His detractors have remarked on Orwell-Blair’s long history of hobnobbing with the secret police – as a police officer in Burma, BBC propagandist for India and Southeast Asia, and British Intelligence consultant on anti-communist strategies during the early days of the Cold War. Whose side was he on? Was he in truth the maverick Winston Smith or master manipulator O’Brien (two key characters in 1984) – or was he perhaps both?

Some of the sharpest minds are recruited for psyops (psychological warfare} and Eric Blair just happened to have an acute literary flair – and a profound loathing for the cynical mass-control mechanisms installed by the ruling elite to perpetuate its feudalist stranglehold on the human imagination. Upon leaving Burma he embraced anarchism with a vengeance, and then swung to the extreme left, fighting fascism in the Spanish Civil War. Then he got disenchanted by the communist movement and chose the life of a penniless vagabond for several years – an experience that spawned his first book, Down and Out in Paris and London (1933), and later The Road to Wigan Pier (1937). The soul’s yearning for freedom is doomed to futility in Orwell’s universe, and one gets the sense that he finally gives up fighting the Status Quo because he can see no way out: it’s a task he finds morally repugnant, but he will serve the Dark Lords of the Matrix by inserting himself into 10 Downing Street as a future prime minister – not as an Orwell, of course, but as a Blair – in any case, as someone supremely fluent in Doublethink and Newspeak.

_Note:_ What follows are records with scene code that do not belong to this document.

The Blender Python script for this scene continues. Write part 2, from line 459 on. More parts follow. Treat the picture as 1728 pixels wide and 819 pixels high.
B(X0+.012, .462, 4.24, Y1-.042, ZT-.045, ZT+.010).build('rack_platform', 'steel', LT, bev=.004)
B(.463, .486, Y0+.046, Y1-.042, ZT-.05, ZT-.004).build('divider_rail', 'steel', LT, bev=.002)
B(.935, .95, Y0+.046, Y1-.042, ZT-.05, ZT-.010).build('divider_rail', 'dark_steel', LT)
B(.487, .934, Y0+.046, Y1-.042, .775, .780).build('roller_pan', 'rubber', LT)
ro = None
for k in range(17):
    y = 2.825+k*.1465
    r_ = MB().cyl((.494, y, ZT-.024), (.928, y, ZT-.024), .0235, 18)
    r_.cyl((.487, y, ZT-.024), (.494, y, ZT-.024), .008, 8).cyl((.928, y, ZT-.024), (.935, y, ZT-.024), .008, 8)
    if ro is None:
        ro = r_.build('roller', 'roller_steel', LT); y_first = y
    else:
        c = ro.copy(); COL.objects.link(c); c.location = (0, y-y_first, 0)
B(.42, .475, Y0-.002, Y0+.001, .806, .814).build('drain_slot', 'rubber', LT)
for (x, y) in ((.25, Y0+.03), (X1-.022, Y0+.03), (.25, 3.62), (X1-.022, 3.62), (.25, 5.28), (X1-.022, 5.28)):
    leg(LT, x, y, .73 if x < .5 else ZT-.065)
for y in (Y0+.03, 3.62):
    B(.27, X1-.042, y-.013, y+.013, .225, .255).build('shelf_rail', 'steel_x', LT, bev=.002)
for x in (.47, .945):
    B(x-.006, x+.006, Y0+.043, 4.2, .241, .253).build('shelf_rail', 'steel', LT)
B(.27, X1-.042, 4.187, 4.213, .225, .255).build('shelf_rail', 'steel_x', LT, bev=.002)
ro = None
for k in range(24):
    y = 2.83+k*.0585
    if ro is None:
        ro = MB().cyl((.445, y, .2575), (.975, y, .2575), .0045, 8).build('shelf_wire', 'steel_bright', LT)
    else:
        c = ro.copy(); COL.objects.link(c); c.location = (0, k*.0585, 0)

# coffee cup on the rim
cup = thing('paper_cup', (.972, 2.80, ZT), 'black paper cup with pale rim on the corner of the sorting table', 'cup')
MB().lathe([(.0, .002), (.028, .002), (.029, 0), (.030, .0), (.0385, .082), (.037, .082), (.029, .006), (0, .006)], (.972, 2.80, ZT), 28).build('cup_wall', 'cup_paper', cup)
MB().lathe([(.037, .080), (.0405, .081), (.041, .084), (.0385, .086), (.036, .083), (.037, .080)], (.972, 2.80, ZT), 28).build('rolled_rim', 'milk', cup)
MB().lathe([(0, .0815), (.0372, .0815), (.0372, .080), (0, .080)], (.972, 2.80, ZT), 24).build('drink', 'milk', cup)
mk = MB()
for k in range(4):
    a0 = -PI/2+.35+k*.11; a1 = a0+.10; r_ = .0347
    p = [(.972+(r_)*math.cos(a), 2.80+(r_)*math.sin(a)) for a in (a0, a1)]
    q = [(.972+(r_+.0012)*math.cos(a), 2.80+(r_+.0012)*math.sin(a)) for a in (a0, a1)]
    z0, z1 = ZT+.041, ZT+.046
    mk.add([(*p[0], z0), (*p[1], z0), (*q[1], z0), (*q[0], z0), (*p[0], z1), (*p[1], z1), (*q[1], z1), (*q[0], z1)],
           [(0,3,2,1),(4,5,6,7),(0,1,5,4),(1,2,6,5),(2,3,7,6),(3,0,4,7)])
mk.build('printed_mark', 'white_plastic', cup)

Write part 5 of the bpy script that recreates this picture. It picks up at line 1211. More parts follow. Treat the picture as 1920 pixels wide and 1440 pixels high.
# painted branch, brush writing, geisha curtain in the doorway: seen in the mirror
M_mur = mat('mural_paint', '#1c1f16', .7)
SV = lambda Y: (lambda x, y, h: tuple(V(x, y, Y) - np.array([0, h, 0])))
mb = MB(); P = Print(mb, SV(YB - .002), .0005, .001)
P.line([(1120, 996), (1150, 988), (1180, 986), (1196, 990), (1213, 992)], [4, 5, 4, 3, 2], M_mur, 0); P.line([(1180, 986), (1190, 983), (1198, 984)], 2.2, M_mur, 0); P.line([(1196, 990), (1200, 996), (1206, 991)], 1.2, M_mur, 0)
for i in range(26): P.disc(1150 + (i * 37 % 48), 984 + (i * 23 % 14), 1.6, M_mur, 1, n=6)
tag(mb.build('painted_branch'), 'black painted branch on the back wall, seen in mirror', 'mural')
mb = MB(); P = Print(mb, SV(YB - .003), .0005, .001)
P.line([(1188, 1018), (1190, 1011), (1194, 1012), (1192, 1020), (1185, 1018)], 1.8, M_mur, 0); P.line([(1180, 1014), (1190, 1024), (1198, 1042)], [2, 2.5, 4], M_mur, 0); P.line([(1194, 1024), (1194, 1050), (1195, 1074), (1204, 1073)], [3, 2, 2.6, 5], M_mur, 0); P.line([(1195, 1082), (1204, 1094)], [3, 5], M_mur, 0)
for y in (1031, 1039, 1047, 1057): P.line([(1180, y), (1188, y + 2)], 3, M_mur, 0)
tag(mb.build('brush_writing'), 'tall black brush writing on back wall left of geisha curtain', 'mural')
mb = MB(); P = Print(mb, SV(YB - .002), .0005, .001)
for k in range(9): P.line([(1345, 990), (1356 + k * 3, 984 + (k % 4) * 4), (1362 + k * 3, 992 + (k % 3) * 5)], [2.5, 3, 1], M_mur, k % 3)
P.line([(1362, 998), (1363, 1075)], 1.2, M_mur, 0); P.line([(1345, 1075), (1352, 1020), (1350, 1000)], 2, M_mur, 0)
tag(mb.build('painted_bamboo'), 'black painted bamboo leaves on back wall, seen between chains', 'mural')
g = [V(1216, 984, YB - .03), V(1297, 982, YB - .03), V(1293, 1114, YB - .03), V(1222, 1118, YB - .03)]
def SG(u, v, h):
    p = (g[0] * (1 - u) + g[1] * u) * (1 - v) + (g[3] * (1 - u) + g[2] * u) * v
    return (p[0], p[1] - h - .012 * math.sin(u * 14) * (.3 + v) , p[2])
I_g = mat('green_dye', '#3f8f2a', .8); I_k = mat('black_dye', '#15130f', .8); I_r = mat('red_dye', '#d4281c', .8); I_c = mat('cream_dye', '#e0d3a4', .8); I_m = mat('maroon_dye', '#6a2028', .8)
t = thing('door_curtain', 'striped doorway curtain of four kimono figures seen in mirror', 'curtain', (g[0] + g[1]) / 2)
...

Therein lies the poignant irony of Orwell’s dark, visionary novels – especially 1984 (written in 1948) which is a perfect prescription for a Big Brother power elite ruling through sloganeering, disinformation and public relations – and when all that fails, ruthless police brutality. Precisely the sort of world we find ourselves living in today, where war is peace and might is right, and history an infinitely rewritable cut-and-paste business.

Winston Smith, the chief protagonist of 1984, is turned about by the mind control experts in Room 101 where, confronted by his deepest, darkest fears, his rebellious individualism is broken – and the novel concludes bleakly with the socially rehabilitated citizen Smith drinking Victory gin at the local and watching Big Brother on the boob tube along with all the other faceless plebes – while the chorus of a popular ditty echoes in his brain: “Under the spreading chestnut tree/I sold you and you sold me.”

But Orwell’s intellectual integrity and his extraordinary skill as a writer more than redeem his own internal conflicts – and his readers are left with the onus to seek, and ultimately find, a non-polarized resolution beyond the dire straits of divide-and-rule dualism.